Aaron Brown: The way we want to see it is with the auction clause taken out and a direct replacement put in on what we call the 1 tonne to one boat principle, whereby the resource is seen as a national resource and legislated as such. What happens is that all the repatriated resource that we gain under zonal attachment—anything about that is missing from the Bill—that national pot of resources, gets allocated to all vessels in a sea area fairly, equally. For the west coast of Scotland, where we are both from, about 60,000 tonnes of mackerel could be repatriated—worth about £60 million—and about 100 vessels are left there with the capability to go to that fishery, so what you would turn around to say, therefore, is that each west coast fishing boat in the ICES sea area for that stock gets 600 tonnes. That applies across any stock.

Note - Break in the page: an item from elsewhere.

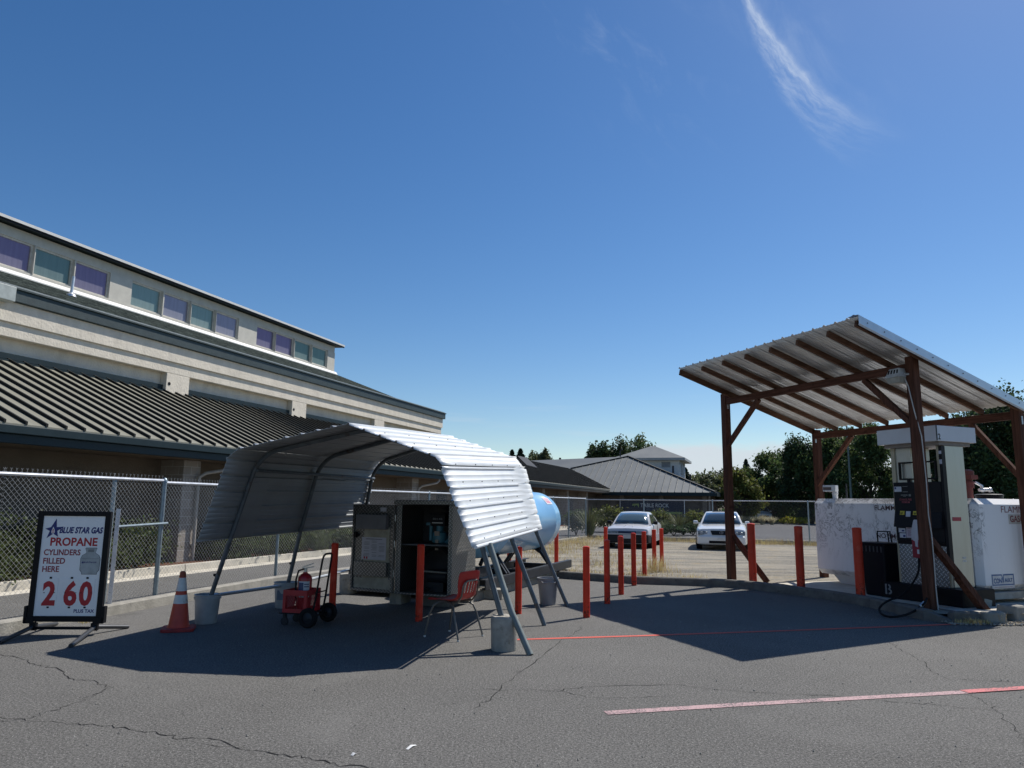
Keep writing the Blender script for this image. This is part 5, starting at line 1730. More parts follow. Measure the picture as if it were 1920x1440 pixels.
# ribbed roof sheet
st = []
nr = 20
for k in range(nr):
    b0, w = k / nr, 1 / nr
    st += [(b0 + w * f, h) for f, h in ((0, 0), (0.07, 0.024), (0.17, 0.024), (0.25, 0), (0.42, 0), (0.45, 0.006), (0.50, 0.006), (0.53, 0), (0.71, 0), (0.74, 0.006), (0.79, 0.006), (0.82, 0))]
st.append((1.0, 0))
rows = []
rgr = random.Random(4)
lap = [rgr.uniform(-0.008, 0.008) for _ in range(6)]
for j in range(9):
    t = j / 8
    rows.append([rp(s, t + (lap[int(s * 4.99)] if t in (0, 1) else 0)) + Vector((0, 0, h + 0.004 * math.sin(t * 8 + s * 13))) for s, h in st])
MB().grid(rows).build('roof_sheet', SHEETM, GC, solid=0.002, smooth=True)
mb = MB()
a0, a1 = rp(0.995, -0.005), rp(0.995, 1.0)
off = Vector((0.03, 0, 0))
prof = [Vector((-0.16, 0, 0.032)), Vector((-0.10, 0, 0.034)), Vector((-0.06, 0, 0.05)), Vector((-0.02, 0, 0.036)), Vector((0.03, 0, 0.032)), Vector((0.035, 0, -0.10)), Vector((0.022, 0, -0.115)), Vector((0.04, 0, -0.135))]
mb.grid([[a0 + q for q in prof], [a1 + q for q in prof]])
mb.build('rake_trim', mat('bright rake trim', (0.62, 0.66, 0.70), 0.35, metal=0.5, var=0.05), GC, solid=0.003)
mb = MB()
for k in range(11):
    q = a0.lerp(a1, (k + 0.5) / 11)
    mb.tube([q + Vector((0.034, 0, -0.03)), q + Vector((0.043, 0, -0.03))], 0.008, 6)
    q = rp(0.0, (k + 0.5) / 11)
mb.build('screws', STEEL_D, GC)
for x, y in ((0, 0), (0, 2.43), (4.5, 2.46)):
    mb = MB().box(x + 0.0705, x + 0.078, y - 0.02, y + 0.02, zroof(y) - 0.34, zroof(y) - 0.2)
    mb.build('strap', GALV, GC)
# flood light on the near post, with its white cable
FLT = thing('flood_light', 'grey slotted flood light on the near canopy post with white cable', 'lamp', GL_(4.30, -0.09, 3.70), GCR)
mb = MB()
mb.hexa([(-0.13, -0.12, -0.02), (0.13, -0.12, -0.02), (0.13, 0.10, -0.02), (-0.13, 0.10, -0.02), (-0.085, -0.08, 0.10), (0.10, -0.08, 0.10), (0.10, 0.07, 0.10), (-0.085, 0.07, 0.10)])
mb.box(-0.14, 0.14, -0.13, 0.11, -0.045, -0.0205)
mb.build('housing', mat('weathered grey casing', (0.42, 0.44, 0.46), 0.55, var=0.15), FLT, bev=0.008)
mb = MB()
for k in range(4):
    mb.hexa([(-0.10 + k * 0.055, -0.112, 0.0), (-0.072 + k * 0.055, -0.112, 0.0), (-0.072 + k * 0.055, -0.10, 0.0), (-0.10 + k * 0.055, -0.10, 0.0), (-0.085 + k * 0.05, -0.095, 0.075), (-0.06 + k * 0.05, -0.095, 0.075), (-0.06 + k * 0.05, -0.085, 0.075), (-0.085 + k * 0.05, -0.085, 0.075)])
mb.build('slot', BLACK, FLT)
MB().hexa([(-0.10, -0.10, -0.14), (0.10, -0.10, -0.14), (0.10, 0.08, -0.14), (-0.10, 0.08, -0.14), (-0.13, -0.12, -0.0455), (0.13, -0.12, -0.0455), (0.13, 0.10, -0.0455), (-0.13, 0.10, -0.0455)]).build('lens', mat('dull lens', (0.34, 0.33, 0.29), 0.35, var=0.25), FLT, bev=0.008)
MB().tube([(0.12, 0.0, 0.0), (0.19, 0.03, -0.01)], 0.02, 8).build('bracket', GALV, FLT)
inv = XF[FLT.name].inverted()
def loc(x, y, z):
    return inv @ GL_(x, y, z)
cab = [loc(4.41, -0.085, 3.66), loc(4.47, -0.08, 3.5), loc(4.545, -0.085, 3.1), loc(4.585, -0.02, 2.7), loc(4.582, 0.0, 2.3), loc(4.582, 0.01, 2.0), loc(4.58, 0.0, 1.5), loc(4.585, 0.03, 1.2), loc(4.582, 0.04, 0.8), loc(4.585, 0.03, 0.4), loc(4.59, 0.04, 0.05)]
MB().tube(cab, 0.009, 6).build('cable', mat('white cable', (0.50, 0.48, 0.45), 0.6), FLT, smooth=True)

# ------------------------------------------------------------------ fuel vault
FV = thing('fuel_vault', 'big white chamfered concrete fuel vault streaked with black grime behind the pump', 'fuel tank', GL_(0.86, 1.40, 0.105), GCR)
VL, VW, VZ0, VZ1 = 3.49, 1.62, 0.18, 1.665
def stain_mat():
    m = bpy.data.materials.new('stained vault')
    m.use_nodes = True
    p = m.node_tree.nodes['Principled BSDF']
    h = NT(m.node_tree)
    co = h.n('ShaderNodeTexCoord').outputs['Object']
    sp = h.n('ShaderNodeSeparateXYZ')
    h.link(co, sp.inputs[0])
    mp = h.n('ShaderNodeMapping')
    mp.inputs['Scale'].default_value = (2.6, 2.6, 1.5)
    h.link(co, mp.inputs['Vector'])
    nz = h.noise(mp.outputs[0], 1.7, 9, 0.72, 1.6)
    vein = h.m('ABSOLUTE', h.m('SUBTRACT', nz, 0.52))
    patch = h.smooth(h.noise(co, 1.15, 4, 0.6), 0.36, 0.52)
    up = h.m('MULTIPLY', h.smooth(sp.outputs['Z'], 0.35, 1.35), patch)
    front = h.smooth(sp.outputs['Y'], 0.25, 0.12)
    k = h.m('MULTIPLY', h.m('MULTIPLY', h.smooth(vein, 0.026, 0.003), up), front)
    blot = h.m('MULTIPLY', h.m('MULTIPLY', h.smooth(h.noise(mp.outputs[0], 4.2, 8, 0.75), 0.52, 0.70), up), h.m('MULTIPLY', front, 0.35))
    mp2 = h.n('ShaderNodeMapping')
    mp2.inputs['Scale'].default_value = (16, 16, 0.55)
    h.link(co, mp2.inputs['Vector'])
    run = h.m('MULTIPLY', h.smooth(h.noise(mp2.outputs[0], 1.0, 5, 0.6), 0.52, 0.8), 0.28)
    ledge = h.m('MULTIPLY', h.smooth(sp.outputs['Z'], 1.54, 1.65), h.smooth(h.noise(co, 6, 7, 0.7), 0.40, 0.62))
    low = h.m('MULTIPLY', h.smooth(sp.outputs['Z'], 0.34, 0.2), h.smooth(h.noise(co, 7, 6, 0.7), 0.4, 0.7))
    c = h.mix(run, (0.84, 0.83, 0.83), (0.55, 0.53, 0.51))
    c = h.mix(h.m('MULTIPLY', blot, 1.0, clamp=True), c, (0.34, 0.32, 0.32))
    c = h.mix(h.m('MULTIPLY', k, 1.0, clamp=True), c, (0.05, 0.045, 0.05))
    c = h.mix(h.m('MULTIPLY', h.m('MULTIPLY', ledge, front), 0.8), c, (0.16, 0.15, 0.15))
    c = h.mix(h.m('MULTIPLY', low, 0.6), c, (0.12, 0.11, 0.10))
    h.link(c, p.inputs['Base Color'])
    p.inputs['Roughness'].default_value = 0.6
    bn = h.n('ShaderNodeBump')
    bn.inputs['Strength'].default_value = 0.15
    h.link(h.noise(co, 26, 4), bn.inputs['Height'])
    h.link(bn.outputs[0], p.inputs['Normal'])
    return m
MB().box(0, VL, 0, VW, VZ0, VZ1).build('body', stain_mat(), FV, bev=0.095, segs=1)
for x in (0.42, 2.6):
    MB().hexa([(x, 0.25, 0), (x + 0.5, 0.25, 0), (x + 0.5, VW - 0.25, 0), (x, VW - 0.25, 0), (x - 0.1, 0.14, 0.20), (x + 0.6, 0.14, 0.20), (x + 0.6, VW - 0.14, 0.20), (x - 0.1, VW - 0.14, 0.20)]).build('support', VAULT, FV, bev=0.006)
MB().box(VL - 0.15, VL + 0.06, 0.10, VW - 0.05, 0.06, 0.17).build('sill', CONC, FV, bev=0.006)
FX = lambda x, z: frame((x, -0.0015, z), (1, 0, 0), (0, 0, 1))
FE_ = lambda y, z: frame((VL + 0.0015, y, z), (0, 1, 0), (0, 0, 1))
BRN = mat('flaking dark lettering', (0.07, 0.03, 0.035), 0.6)
letters('FLAMMABLE', 0.125, FX(1.54, 1.452), BRN, 'lettering', FV, width=0.78, bold=0.015)
letters('NO SMOKING', 0.125, FX(1.54, 0.945), BRN, 'lettering', FV, width=0.86, bold=0.015)
MRN = mat('maroon lettering', (0.20, 0.03, 0.035), 0.5)
letters('FLAMMABLE', 0.15, FE_(0.62, 1.44), MRN, 'lettering', FV, width=0.98)
plq = MB().box(VL + 0.0005, VL + 0.003, 0.80, 1.50, 1.25, 1.41).build('name_plate', mat('cream decal', (0.55, 0.52, 0.48), 0.5), FV)
letters('GASOLINE', 0.15, frame((VL + 0.0042, 0.83, 1.285), (0, 1, 0), (0, 0, 1)), MRN, 'lettering', plq, width=0.65, bold=0.02)
DECB = mat('decal blue', (0.05, 0.12, 0.28), 0.5)
dec = MB().box(VL + 0.0005, VL + 0.003, 0.24, 0.80, 0.22, 0.45).build('maker_decal', mat('white decal', (0.60, 0.60, 0.60), 0.5), FV)
mb = MB()
for y0, y1, zz0, zz1 in ((0.25, 0.49, 0.425, 0.445), (0.53, 0.79, 0.425, 0.445), (0.25, 0.79, 0.27, 0.288), (0.25, 0.268, 0.289, 0.4245), (0.772, 0.79, 0.289, 0.4245)):
    mb.box(VL + 0.003, VL + 0.0045, y0, y1, zz0, zz1)
mb.add([(VL + 0.005, 0.485, 0.43), (VL + 0.005, 0.50, 0.44), (VL + 0.005, 0.525, 0.33), (VL + 0.005, 0.51, 0.30)], [(0, 1, 2, 3)])
mb.add([(VL + 0.005, 0.525, 0.31), (VL + 0.005, 0.515, 0.34), (VL + 0.005, 0.535, 0.44), (VL + 0.005, 0.55, 0.43)], [(0, 1, 2, 3)])
mb.build('decal_border', DECB, dec)
letters('CON', 0.11, frame((VL + 0.005, 0.285, 0.305), (0, 1, 0), (0, 0, 1)), DECB, 'lettering', dec, width=0.20, bold=0.03)
letters('AULT', 0.085, frame((VL + 0.005, 0.555, 0.32), (0, 1, 0), (0, 0, 1)), DECB, 'lettering', dec, width=0.20, bold=0.03)
MB().box(VL + 0.0032, VL + 0.0042, 0.31, 0.74, 0.243, 0.248).box(VL + 0.0032, VL + 0.0042, 0.28, 0.78, 0.232, 0.235).build('decal_text', mat('decal red', (0.30, 0.10, 0.10), 0.5), dec)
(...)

What we would like to see with that is, instead of it just being administrated on a spreadsheet like the non-sector is, which ends up with DEFRA just saying that we get 12 tonnes for 12 months, spread out equally over the months, is that that fish can be held in a PO—not monetarily traded, rented, bought or sold, but held in a PO—as a kind of holding vessel to use it at the best time of year, when that fishery may be on, rather than trying to spread 600 tonnes over 10 months. Also, if you cannot use that resource, it goes back into the national pot. We believe that has a huge degree of simplicity to it, legislatively and operationally. It would provide the flexibility for vessels to use that fish at the best time of year and, obviously, it would allow it to be reabsorbed into the national pool. That is what we would like to see.